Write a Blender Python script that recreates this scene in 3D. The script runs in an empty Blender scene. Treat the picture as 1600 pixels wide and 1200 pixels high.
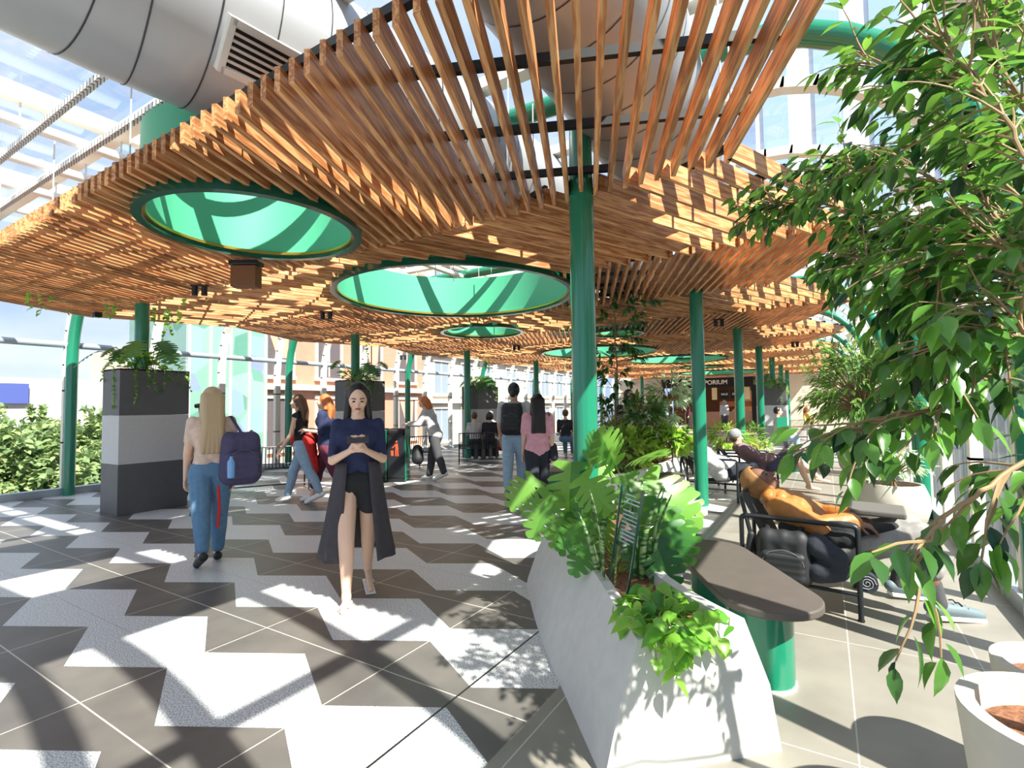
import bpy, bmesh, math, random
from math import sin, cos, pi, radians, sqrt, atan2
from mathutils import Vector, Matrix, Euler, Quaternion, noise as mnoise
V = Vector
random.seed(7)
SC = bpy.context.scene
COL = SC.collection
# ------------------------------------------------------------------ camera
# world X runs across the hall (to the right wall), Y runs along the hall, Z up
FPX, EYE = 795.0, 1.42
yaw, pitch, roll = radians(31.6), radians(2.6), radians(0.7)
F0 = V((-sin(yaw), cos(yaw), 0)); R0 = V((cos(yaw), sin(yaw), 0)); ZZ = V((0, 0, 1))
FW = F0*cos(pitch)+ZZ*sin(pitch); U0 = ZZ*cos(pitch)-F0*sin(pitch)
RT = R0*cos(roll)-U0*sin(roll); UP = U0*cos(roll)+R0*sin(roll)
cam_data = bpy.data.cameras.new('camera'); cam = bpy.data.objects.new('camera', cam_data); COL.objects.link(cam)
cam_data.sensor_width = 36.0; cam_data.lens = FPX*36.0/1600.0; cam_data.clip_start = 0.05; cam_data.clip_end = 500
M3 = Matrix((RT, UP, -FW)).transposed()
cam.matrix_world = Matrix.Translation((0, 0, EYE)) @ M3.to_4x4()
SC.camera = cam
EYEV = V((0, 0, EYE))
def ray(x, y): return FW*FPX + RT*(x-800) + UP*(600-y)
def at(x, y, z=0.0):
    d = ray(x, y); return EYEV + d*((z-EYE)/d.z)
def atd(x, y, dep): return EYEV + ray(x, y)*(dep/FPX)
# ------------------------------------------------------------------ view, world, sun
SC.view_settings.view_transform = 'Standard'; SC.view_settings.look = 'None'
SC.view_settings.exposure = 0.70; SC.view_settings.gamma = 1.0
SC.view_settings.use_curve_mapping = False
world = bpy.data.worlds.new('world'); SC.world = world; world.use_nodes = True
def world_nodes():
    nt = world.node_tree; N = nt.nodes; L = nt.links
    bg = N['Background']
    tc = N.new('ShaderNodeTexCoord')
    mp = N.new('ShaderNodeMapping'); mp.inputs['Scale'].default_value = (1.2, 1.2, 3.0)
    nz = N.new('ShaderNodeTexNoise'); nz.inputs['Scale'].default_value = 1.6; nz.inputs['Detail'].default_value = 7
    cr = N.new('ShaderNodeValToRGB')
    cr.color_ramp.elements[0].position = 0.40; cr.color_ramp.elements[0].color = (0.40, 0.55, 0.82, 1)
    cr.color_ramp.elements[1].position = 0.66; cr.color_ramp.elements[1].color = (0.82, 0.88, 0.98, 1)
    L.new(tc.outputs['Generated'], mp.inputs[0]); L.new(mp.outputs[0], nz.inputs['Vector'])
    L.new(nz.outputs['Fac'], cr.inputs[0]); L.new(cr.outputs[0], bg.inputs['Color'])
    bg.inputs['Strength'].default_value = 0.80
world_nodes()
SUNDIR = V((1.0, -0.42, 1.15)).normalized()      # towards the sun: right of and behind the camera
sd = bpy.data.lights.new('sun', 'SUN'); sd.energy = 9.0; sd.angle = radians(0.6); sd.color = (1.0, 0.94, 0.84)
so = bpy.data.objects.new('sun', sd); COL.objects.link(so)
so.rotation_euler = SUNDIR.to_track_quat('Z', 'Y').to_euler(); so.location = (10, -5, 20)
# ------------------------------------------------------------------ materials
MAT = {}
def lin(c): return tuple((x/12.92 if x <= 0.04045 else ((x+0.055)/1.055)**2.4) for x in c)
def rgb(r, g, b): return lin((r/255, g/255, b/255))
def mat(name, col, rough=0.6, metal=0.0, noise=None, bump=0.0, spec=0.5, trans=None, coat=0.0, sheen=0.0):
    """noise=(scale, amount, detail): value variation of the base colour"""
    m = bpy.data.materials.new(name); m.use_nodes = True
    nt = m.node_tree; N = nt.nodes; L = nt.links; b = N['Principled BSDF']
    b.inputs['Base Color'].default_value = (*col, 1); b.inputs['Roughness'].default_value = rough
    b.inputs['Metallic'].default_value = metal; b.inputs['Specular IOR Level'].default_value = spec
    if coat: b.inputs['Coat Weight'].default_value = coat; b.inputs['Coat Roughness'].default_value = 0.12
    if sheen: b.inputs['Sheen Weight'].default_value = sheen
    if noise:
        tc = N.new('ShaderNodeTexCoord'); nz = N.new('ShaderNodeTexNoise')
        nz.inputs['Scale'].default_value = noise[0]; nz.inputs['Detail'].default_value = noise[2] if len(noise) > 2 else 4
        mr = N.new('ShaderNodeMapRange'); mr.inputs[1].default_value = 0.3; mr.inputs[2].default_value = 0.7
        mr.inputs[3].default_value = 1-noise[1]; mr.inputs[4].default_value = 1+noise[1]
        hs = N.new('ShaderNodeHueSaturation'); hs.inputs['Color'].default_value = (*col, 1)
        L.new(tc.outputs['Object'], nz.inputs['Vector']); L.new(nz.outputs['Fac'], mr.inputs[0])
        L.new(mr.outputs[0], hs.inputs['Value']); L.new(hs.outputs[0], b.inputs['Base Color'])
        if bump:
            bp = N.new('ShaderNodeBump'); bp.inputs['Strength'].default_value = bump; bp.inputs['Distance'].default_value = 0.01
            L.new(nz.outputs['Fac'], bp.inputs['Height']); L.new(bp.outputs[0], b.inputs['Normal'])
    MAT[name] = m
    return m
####
### DIRECTIONS FOR THIS TASK
Reproduce the material above in full and without alteration, but skip all pictures.

### TASK RESPONSE
Write a Blender Python script that recreates this scene in 3D. The script runs in an empty Blender scene. Treat the picture as 1600 pixels wide and 1200 pixels high.
import bpy, bmesh, math, random
from math import sin, cos, pi, radians, sqrt, atan2
from mathutils import Vector, Matrix, Euler, Quaternion, noise as mnoise
V = Vector
random.seed(7)
SC = bpy.context.scene
COL = SC.collection
# ------------------------------------------------------------------ camera
# world X runs across the hall (to the right wall), Y runs along the hall, Z up
FPX, EYE = 795.0, 1.42
yaw, pitch, roll = radians(31.6), radians(2.6), radians(0.7)
F0 = V((-sin(yaw), cos(yaw), 0)); R0 = V((cos(yaw), sin(yaw), 0)); ZZ = V((0, 0, 1))
FW = F0*cos(pitch)+ZZ*sin(pitch); U0 = ZZ*cos(pitch)-F0*sin(pitch)
RT = R0*cos(roll)-U0*sin(roll); UP = U0*cos(roll)+R0*sin(roll)
cam_data = bpy.data.cameras.new('camera'); cam = bpy.data.objects.new('camera', cam_data); COL.objects.link(cam)
cam_data.sensor_width = 36.0; cam_data.lens = FPX*36.0/1600.0; cam_data.clip_start = 0.05; cam_data.clip_end = 500
M3 = Matrix((RT, UP, -FW)).transposed()
cam.matrix_world = Matrix.Translation((0, 0, EYE)) @ M3.to_4x4()
SC.camera = cam
EYEV = V((0, 0, EYE))
def ray(x, y): return FW*FPX + RT*(x-800) + UP*(600-y)
def at(x, y, z=0.0):
    d = ray(x, y); return EYEV + d*((z-EYE)/d.z)
def atd(x, y, dep): return EYEV + ray(x, y)*(dep/FPX)
# ------------------------------------------------------------------ view, world, sun
SC.view_settings.view_transform = 'Standard'; SC.view_settings.look = 'None'
SC.view_settings.exposure = 0.70; SC.view_settings.gamma = 1.0
SC.view_settings.use_curve_mapping = False
world = bpy.data.worlds.new('world'); SC.world = world; world.use_nodes = True
def world_nodes():
    nt = world.node_tree; N = nt.nodes; L = nt.links
    bg = N['Background']
    tc = N.new('ShaderNodeTexCoord')
    mp = N.new('ShaderNodeMapping'); mp.inputs['Scale'].default_value = (1.2, 1.2, 3.0)
    nz = N.new('ShaderNodeTexNoise'); nz.inputs['Scale'].default_value = 1.6; nz.inputs['Detail'].default_value = 7
    cr = N.new('ShaderNodeValToRGB')
    cr.color_ramp.elements[0].position = 0.40; cr.color_ramp.elements[0].color = (0.40, 0.55, 0.82, 1)
    cr.color_ramp.elements[1].position = 0.66; cr.color_ramp.elements[1].color = (0.82, 0.88, 0.98, 1)
    L.new(tc.outputs['Generated'], mp.inputs[0]); L.new(mp.outputs[0], nz.inputs['Vector'])
    L.new(nz.outputs['Fac'], cr.inputs[0]); L.new(cr.outputs[0], bg.inputs['Color'])
    bg.inputs['Strength'].default_value = 0.80
world_nodes()
SUNDIR = V((1.0, -0.42, 1.15)).normalized()      # towards the sun: right of and behind the camera
sd = bpy.data.lights.new('sun', 'SUN'); sd.energy = 9.0; sd.angle = radians(0.6); sd.color = (1.0, 0.94, 0.84)
so = bpy.data.objects.new('sun', sd); COL.objects.link(so)
so.rotation_euler = SUNDIR.to_track_quat('Z', 'Y').to_euler(); so.location = (10, -5, 20)
# ------------------------------------------------------------------ materials
MAT = {}
def lin(c): return tuple((x/12.92 if x <= 0.04045 else ((x+0.055)/1.055)**2.4) for x in c)
def rgb(r, g, b): return lin((r/255, g/255, b/255))
def mat(name, col, rough=0.6, metal=0.0, noise=None, bump=0.0, spec=0.5, trans=None, coat=0.0, sheen=0.0):
    """noise=(scale, amount, detail): value variation of the base colour"""
    m = bpy.data.materials.new(name); m.use_nodes = True
    nt = m.node_tree; N = nt.nodes; L = nt.links; b = N['Principled BSDF']
    b.inputs['Base Color'].default_value = (*col, 1); b.inputs['Roughness'].default_value = rough
    b.inputs['Metallic'].default_value = metal; b.inputs['Specular IOR Level'].default_value = spec
    if coat: b.inputs['Coat Weight'].default_value = coat; b.inputs['Coat Roughness'].default_value = 0.12
    if sheen: b.inputs['Sheen Weight'].default_value = sheen
    if noise:
        tc = N.new('ShaderNodeTexCoord'); nz = N.new('ShaderNodeTexNoise')
        nz.inputs['Scale'].default_value = noise[0]; nz.inputs['Detail'].default_value = noise[2] if len(noise) > 2 else 4
        mr = N.new('ShaderNodeMapRange'); mr.inputs[1].default_value = 0.3; mr.inputs[2].default_value = 0.7
        mr.inputs[3].default_value = 1-noise[1]; mr.inputs[4].default_value = 1+noise[1]
        hs = N.new('ShaderNodeHueSaturation'); hs.inputs['Color'].default_value = (*col, 1)
        L.new(tc.outputs['Object'], nz.inputs['Vector']); L.new(nz.outputs['Fac'], mr.inputs[0])
        L.new(mr.outputs[0], hs.inputs['Value']); L.new(hs.outputs[0], b.inputs['Base Color'])
        if bump:
            bp = N.new('ShaderNodeBump'); bp.inputs['Strength'].default_value = bump; bp.inputs['Distance'].default_value = 0.01
            L.new(nz.outputs['Fac'], bp.inputs['Height']); L.new(bp.outputs[0], b.inputs['Normal'])
    MAT[name] = m
    return m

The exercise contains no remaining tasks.